EXERCISE ::
Skip all pictures. Write out the data below from its first line through the line that contains "COL = sc.collection".

========

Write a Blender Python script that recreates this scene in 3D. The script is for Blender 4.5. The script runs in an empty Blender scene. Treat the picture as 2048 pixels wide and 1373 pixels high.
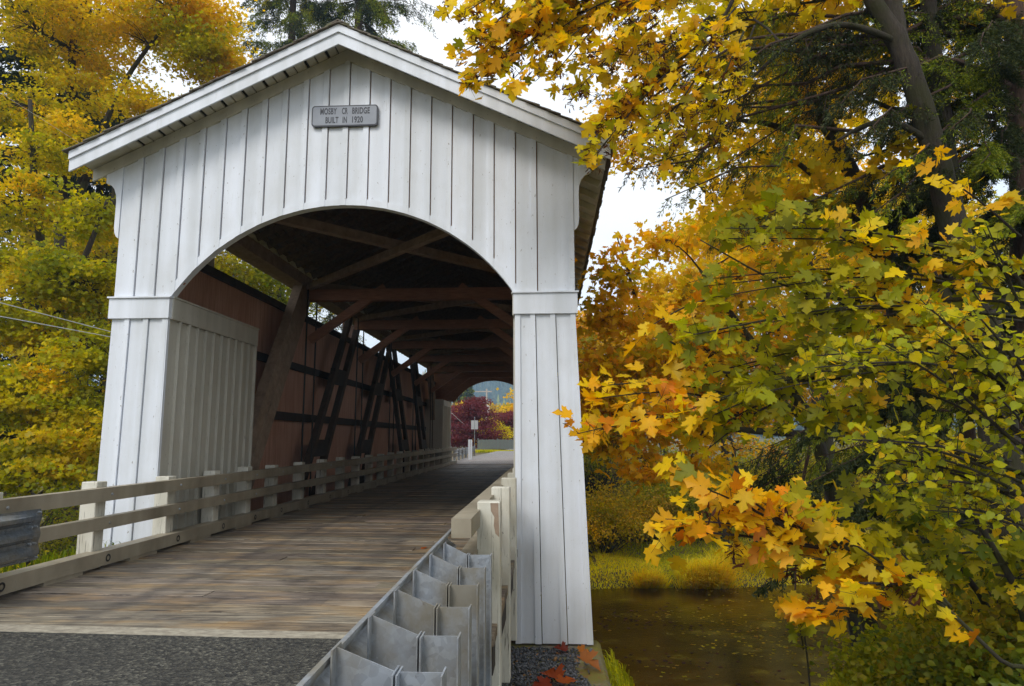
import bpy, math, random
import numpy as np
from mathutils import Vector, Matrix
random.seed(7); rng = np.random.default_rng(7)
sc = bpy.context.scene
COL = sc.collection

# ------------------------------------------------------------------ camera
CAM = np.array([3.06, -10.0, 1.53]); FPX = 1365.0
def cam_axes(yaw=2.95, pitch=8.07, roll=0.13):
    y, p, r = np.radians([yaw, pitch, roll])
    F = np.array([-np.sin(y)*np.cos(p), np.cos(y)*np.cos(p), np.sin(p)])
    Rt = np.array([np.cos(y), np.sin(y), 0.0]); U = np.cross(Rt, F)
    return np.cos(r)*Rt-np.sin(r)*U, np.cos(r)*U+np.sin(r)*Rt, F
AR, AU, AF = cam_axes()
cd = bpy.data.cameras.new("camera"); cam = bpy.data.objects.new("camera", cd); COL.objects.link(cam)
m = Matrix((tuple(AR)+(CAM[0],), tuple(AU)+(CAM[1],), tuple(-AF)+(CAM[2],), (0, 0, 0, 1)))
rot = Matrix((AR, AU, -AF)).transposed().to_4x4()
cam.matrix_world = Matrix.Translation(Vector(CAM)) @ rot
cd.sensor_width = 36.0; cd.lens = FPX/2048*36.0; cd.clip_start = 0.05; cd.clip_end = 6000
sc.camera = cam
def P(px, py, d):
    """a point of the place at d metres along the road from the viewer, in the direction of a photo pixel"""
    v = AR*(px-1024)/FPX-AU*(py-686.5)/FPX+AF
    return CAM+v*(d/v[1])

# ------------------------------------------------------------------ light
SUN_AZ, SUN_EL = math.radians(205), math.radians(42)      # azimuth clockwise from +Y
world = bpy.data.worlds.new("World"); sc.world = world; world.use_nodes = True
nt = world.node_tree; nt.nodes.clear()
out = nt.nodes.new("ShaderNodeOutputWorld")
sky = nt.nodes.new("ShaderNodeTexSky"); sky.sky_type = 'NISHITA'; sky.sun_disc = False
sky.sun_elevation = SUN_EL; sky.sun_rotation = SUN_AZ
bs = nt.nodes.new("ShaderNodeBackground"); bs.inputs[1].default_value = 0.1
bc = nt.nodes.new("ShaderNodeBackground"); bc.inputs[1].default_value = 1.12
tc = nt.nodes.new("ShaderNodeTexCoord"); nz = nt.nodes.new("ShaderNodeTexNoise")
nz.inputs["Scale"].default_value = 2.2; nz.inputs["Detail"].default_value = 6; nz.inputs["Roughness"].default_value = 0.55
mp = nt.nodes.new("ShaderNodeMapping"); mp.inputs["Scale"].default_value = (1, 1, 2.4)
cr = nt.nodes.new("ShaderNodeValToRGB")
cr.color_ramp.elements[0].position = 0.3; cr.color_ramp.elements[0].color = (0.80, 0.86, 0.95, 1)
cr.color_ramp.elements[1].position = 0.62; cr.color_ramp.elements[1].color = (1.0, 1.0, 1.0, 1)
mx = nt.nodes.new("ShaderNodeMixShader"); mx.inputs[0].default_value = 0.88
L = nt.links.new
L(tc.outputs["Generated"], mp.inputs[0]); L(mp.outputs[0], nz.inputs["Vector"]); L(nz.outputs["Fac"], cr.inputs[0])
L(cr.outputs[0], bc.inputs[0]); L(sky.outputs[0], bs.inputs[0])
L(bs.outputs[0], mx.inputs[1]); L(bc.outputs[0], mx.inputs[2]); L(mx.outputs[0], out.inputs[0])
sl = bpy.data.lights.new("sun", 'SUN'); sl.energy = 1.5; sl.angle = math.radians(22); sl.color = (1.0, 0.955, 0.89)
so = bpy.data.objects.new("sun", sl); COL.objects.link(so)
sd = Vector((math.sin(SUN_AZ)*math.cos(SUN_EL), math.cos(SUN_AZ)*math.cos(SUN_EL), math.sin(SUN_EL)))
so.rotation_euler = sd.to_track_quat('Z', 'Y').to_euler()
sc.view_settings.view_transform = 'Standard'; sc.view_settings.look = 'None'
sc.view_settings.exposure = 0.42; sc.view_settings.gamma = 1.0
sc.cycles.max_bounces = 8; sc.cycles.diffuse_bounces = 5; sc.cycles.transmission_bounces = 4
sc.cycles.caustics_reflective = False; sc.cycles.caustics_refractive = False

# ------------------------------------------------------------------ materials
def newmat(name):
    mt = bpy.data.materials.new(name); mt.use_nodes = True
    return mt, mt.node_tree, mt.node_tree.nodes["Principled BSDF"]
def nnode(t, kind, **kw):
    n = t.nodes.new(kind)
    for k, v in kw.items():
        if k in n.inputs.keys(): n.inputs[k].default_value = v
        else: setattr(n, k, v)
    return n
def ramp(t, src, stops):
    r = t.nodes.new("ShaderNodeValToRGB"); e = r.color_ramp.elements
    while len(e) < len(stops): e.new(0.5)
    for i, (p, c) in enumerate(stops):
        e[i].position = p; e[i].color = tuple(c)+(1,) if len(c) == 3 else c
    t.links.new(src, r.inputs[0]); return r.outputs[0]
def texco(t, scale=(1, 1, 1), rotz=0.0):
    c = t.nodes.new("ShaderNodeTexCoord"); mm = t.nodes.new("ShaderNodeMapping")
    mm.inputs["Scale"].default_value = scale; mm.inputs["Rotation"].default_value = (0, 0, rotz)
    t.links.new(c.outputs["Object"], mm.inputs[0]); return mm.outputs[0]
def noise(t, vec, scale, detail=4, rough=0.55):
    n = nnode(t, "ShaderNodeTexNoise", Scale=scale, Detail=detail, Roughness=rough)
    t.links.new(vec, n.inputs["Vector"]); return n.outputs["Fac"]
def mixc(t, fac, a, b, mode='MIX'):
    n = t.nodes.new("ShaderNodeMix"); n.data_type = 'RGBA'; n.blend_type = mode
    for sock, v in ((n.inputs[0], fac), (n.inputs[6], a), (n.inputs[7], b)):
        if isinstance(v, bpy.types.NodeSocket): t.links.new(v, sock)
        elif isinstance(v, (int, float)): sock.default_value = v
        else: sock.default_value = tuple(v)+(1,)
    return n.outputs[2]
def bump(t, bsdf, h, strength=0.3, dist=0.01):
    b = nnode(t, "ShaderNodeBump", Strength=strength, Distance=dist)
    t.links.new(h, b.inputs["Height"]); t.links.new(b.outputs[0], bsdf.inputs["Normal"])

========

OUTPUT FOR THIS EXERCISE ::
Write a Blender Python script that recreates this scene in 3D. The script is for Blender 4.5. The script runs in an empty Blender scene. Treat the picture as 2048 pixels wide and 1373 pixels high.
import bpy, math, random
import numpy as np
from mathutils import Vector, Matrix
random.seed(7); rng = np.random.default_rng(7)
sc = bpy.context.scene
COL = sc.collection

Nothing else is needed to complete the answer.